(Collected data entries)
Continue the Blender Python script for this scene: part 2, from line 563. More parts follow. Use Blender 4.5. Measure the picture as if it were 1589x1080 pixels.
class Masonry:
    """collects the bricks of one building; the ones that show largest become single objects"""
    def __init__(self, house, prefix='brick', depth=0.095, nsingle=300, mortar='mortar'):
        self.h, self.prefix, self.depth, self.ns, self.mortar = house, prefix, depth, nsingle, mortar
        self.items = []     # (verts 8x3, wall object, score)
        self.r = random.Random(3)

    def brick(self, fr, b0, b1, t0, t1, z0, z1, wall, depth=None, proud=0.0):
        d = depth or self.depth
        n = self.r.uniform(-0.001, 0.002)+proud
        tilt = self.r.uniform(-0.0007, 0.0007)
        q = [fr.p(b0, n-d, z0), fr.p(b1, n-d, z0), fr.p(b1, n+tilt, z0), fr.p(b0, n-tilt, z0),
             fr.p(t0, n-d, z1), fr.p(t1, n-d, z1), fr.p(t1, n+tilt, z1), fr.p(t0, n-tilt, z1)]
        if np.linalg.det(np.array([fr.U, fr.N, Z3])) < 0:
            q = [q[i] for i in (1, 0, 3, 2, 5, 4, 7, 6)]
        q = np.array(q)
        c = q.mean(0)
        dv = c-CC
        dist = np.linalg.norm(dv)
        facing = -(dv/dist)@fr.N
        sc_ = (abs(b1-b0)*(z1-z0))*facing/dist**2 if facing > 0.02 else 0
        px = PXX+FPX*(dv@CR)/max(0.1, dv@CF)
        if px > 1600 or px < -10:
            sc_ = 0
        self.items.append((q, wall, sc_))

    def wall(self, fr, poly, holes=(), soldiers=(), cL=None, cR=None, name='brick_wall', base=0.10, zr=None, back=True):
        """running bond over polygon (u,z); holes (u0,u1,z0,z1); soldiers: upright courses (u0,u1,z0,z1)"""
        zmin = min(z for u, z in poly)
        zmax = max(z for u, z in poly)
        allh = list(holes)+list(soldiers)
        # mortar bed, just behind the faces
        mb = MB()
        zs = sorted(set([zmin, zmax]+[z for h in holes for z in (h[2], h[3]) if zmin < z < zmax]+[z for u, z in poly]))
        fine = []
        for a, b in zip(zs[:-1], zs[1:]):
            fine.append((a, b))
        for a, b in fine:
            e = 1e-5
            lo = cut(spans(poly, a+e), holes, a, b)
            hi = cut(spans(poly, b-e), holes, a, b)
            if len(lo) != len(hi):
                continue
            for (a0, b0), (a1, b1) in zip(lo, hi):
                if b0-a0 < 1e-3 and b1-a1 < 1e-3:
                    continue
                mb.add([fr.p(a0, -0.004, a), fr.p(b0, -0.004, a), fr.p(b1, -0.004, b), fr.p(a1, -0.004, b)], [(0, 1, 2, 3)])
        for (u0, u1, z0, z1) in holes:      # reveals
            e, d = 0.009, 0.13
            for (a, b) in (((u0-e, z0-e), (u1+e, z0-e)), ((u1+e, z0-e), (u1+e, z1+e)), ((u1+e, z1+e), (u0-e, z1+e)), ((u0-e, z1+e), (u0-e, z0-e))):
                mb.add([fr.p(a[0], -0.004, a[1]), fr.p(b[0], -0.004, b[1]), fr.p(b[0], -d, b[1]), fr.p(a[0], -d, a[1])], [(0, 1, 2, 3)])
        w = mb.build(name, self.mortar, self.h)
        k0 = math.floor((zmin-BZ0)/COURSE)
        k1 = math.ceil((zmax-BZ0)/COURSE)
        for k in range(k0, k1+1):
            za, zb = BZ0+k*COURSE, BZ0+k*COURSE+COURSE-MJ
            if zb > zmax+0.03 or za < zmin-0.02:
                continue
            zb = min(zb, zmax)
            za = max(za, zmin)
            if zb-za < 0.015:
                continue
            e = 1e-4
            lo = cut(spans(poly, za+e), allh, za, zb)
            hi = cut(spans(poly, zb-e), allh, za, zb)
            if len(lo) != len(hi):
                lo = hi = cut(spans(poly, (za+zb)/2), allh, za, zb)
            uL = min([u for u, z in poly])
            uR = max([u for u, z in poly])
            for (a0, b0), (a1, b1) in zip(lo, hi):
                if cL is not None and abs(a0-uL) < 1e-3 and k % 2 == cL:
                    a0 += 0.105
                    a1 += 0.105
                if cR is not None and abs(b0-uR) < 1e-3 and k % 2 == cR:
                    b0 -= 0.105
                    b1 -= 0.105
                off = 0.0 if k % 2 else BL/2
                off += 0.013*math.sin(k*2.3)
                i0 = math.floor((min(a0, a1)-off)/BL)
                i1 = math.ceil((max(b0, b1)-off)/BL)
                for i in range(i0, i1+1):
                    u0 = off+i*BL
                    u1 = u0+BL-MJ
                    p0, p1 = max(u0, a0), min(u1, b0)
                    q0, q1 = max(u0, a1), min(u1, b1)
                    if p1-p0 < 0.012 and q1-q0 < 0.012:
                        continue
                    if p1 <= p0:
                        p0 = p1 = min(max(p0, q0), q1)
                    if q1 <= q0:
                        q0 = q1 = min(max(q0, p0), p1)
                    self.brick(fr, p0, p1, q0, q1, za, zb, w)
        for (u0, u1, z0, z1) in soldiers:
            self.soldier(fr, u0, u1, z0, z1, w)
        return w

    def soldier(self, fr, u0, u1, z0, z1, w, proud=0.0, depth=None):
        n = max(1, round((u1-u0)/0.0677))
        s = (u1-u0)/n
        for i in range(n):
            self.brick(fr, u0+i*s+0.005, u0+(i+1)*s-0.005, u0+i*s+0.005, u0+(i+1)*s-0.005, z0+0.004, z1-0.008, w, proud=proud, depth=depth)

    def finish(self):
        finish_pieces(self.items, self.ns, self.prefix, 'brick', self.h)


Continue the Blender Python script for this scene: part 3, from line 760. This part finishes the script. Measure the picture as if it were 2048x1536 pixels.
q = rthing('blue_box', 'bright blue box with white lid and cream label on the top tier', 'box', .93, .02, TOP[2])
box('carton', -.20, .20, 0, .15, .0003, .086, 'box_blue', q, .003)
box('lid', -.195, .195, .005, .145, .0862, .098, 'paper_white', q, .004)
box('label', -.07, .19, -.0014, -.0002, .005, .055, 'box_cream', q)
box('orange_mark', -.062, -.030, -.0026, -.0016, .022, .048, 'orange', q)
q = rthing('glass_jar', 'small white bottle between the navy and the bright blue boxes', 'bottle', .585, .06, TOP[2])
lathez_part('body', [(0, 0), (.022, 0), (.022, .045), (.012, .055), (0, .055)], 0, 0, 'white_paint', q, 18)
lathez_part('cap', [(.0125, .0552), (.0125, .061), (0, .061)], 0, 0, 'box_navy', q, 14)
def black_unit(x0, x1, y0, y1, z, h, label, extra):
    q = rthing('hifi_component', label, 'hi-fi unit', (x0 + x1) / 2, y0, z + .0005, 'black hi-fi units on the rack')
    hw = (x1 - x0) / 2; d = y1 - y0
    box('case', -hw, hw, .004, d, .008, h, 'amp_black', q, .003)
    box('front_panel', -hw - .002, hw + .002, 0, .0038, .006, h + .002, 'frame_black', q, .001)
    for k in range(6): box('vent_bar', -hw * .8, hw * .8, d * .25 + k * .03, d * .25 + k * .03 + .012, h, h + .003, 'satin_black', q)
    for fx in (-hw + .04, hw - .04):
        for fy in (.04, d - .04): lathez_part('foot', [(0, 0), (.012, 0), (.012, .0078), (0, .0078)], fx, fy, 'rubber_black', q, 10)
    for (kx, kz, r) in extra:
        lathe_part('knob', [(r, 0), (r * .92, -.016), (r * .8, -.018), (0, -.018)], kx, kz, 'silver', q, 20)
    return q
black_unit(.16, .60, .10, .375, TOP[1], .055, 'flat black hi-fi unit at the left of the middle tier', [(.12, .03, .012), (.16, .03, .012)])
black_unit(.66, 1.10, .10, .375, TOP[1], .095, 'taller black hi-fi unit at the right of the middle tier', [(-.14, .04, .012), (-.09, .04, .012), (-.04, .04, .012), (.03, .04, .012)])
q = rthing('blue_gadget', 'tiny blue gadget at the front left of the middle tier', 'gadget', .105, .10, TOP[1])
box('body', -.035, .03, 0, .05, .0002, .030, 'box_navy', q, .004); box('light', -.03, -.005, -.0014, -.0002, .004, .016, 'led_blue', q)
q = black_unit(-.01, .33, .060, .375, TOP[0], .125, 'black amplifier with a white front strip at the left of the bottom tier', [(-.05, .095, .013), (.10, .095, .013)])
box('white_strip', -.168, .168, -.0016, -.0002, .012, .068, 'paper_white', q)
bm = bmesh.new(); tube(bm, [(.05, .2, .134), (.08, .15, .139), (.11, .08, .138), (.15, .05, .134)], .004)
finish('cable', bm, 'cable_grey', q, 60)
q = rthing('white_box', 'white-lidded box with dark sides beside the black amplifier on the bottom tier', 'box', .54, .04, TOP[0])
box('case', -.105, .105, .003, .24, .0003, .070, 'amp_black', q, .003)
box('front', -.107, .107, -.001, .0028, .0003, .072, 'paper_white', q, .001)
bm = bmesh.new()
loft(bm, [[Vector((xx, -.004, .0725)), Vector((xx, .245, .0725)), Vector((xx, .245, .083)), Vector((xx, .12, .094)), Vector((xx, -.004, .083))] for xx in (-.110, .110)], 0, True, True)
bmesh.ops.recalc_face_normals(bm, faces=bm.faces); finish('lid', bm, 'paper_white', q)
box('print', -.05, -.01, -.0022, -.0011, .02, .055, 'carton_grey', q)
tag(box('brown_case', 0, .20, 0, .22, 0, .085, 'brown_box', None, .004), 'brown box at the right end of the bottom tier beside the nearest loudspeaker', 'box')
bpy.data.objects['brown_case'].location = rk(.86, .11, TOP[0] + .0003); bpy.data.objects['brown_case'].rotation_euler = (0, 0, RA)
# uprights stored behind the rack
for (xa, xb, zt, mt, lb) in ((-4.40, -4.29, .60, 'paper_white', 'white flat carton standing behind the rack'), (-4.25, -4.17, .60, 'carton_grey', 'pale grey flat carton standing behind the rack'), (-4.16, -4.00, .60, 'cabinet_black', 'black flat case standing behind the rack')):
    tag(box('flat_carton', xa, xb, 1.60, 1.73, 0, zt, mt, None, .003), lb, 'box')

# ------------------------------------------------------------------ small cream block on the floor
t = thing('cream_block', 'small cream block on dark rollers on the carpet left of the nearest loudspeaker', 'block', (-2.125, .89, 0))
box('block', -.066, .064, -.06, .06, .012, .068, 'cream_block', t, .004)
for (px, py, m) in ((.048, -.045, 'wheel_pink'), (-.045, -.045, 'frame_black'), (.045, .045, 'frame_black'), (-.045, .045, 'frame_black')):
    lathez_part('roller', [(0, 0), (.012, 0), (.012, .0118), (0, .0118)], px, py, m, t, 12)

## Problem description:
Return the opening line of the data and every line after it through the line containing "self.r = random.Random(3)", please, exactly as written and with nothing added.

## Task response:
Continue the Blender Python script for this scene: part 2, from line 563. More parts follow. Use Blender 4.5. Measure the picture as if it were 1589x1080 pixels.
class Masonry:
    """collects the bricks of one building; the ones that show largest become single objects"""
    def __init__(self, house, prefix='brick', depth=0.095, nsingle=300, mortar='mortar'):
        self.h, self.prefix, self.depth, self.ns, self.mortar = house, prefix, depth, nsingle, mortar
        self.items = []     # (verts 8x3, wall object, score)
        self.r = random.Random(3)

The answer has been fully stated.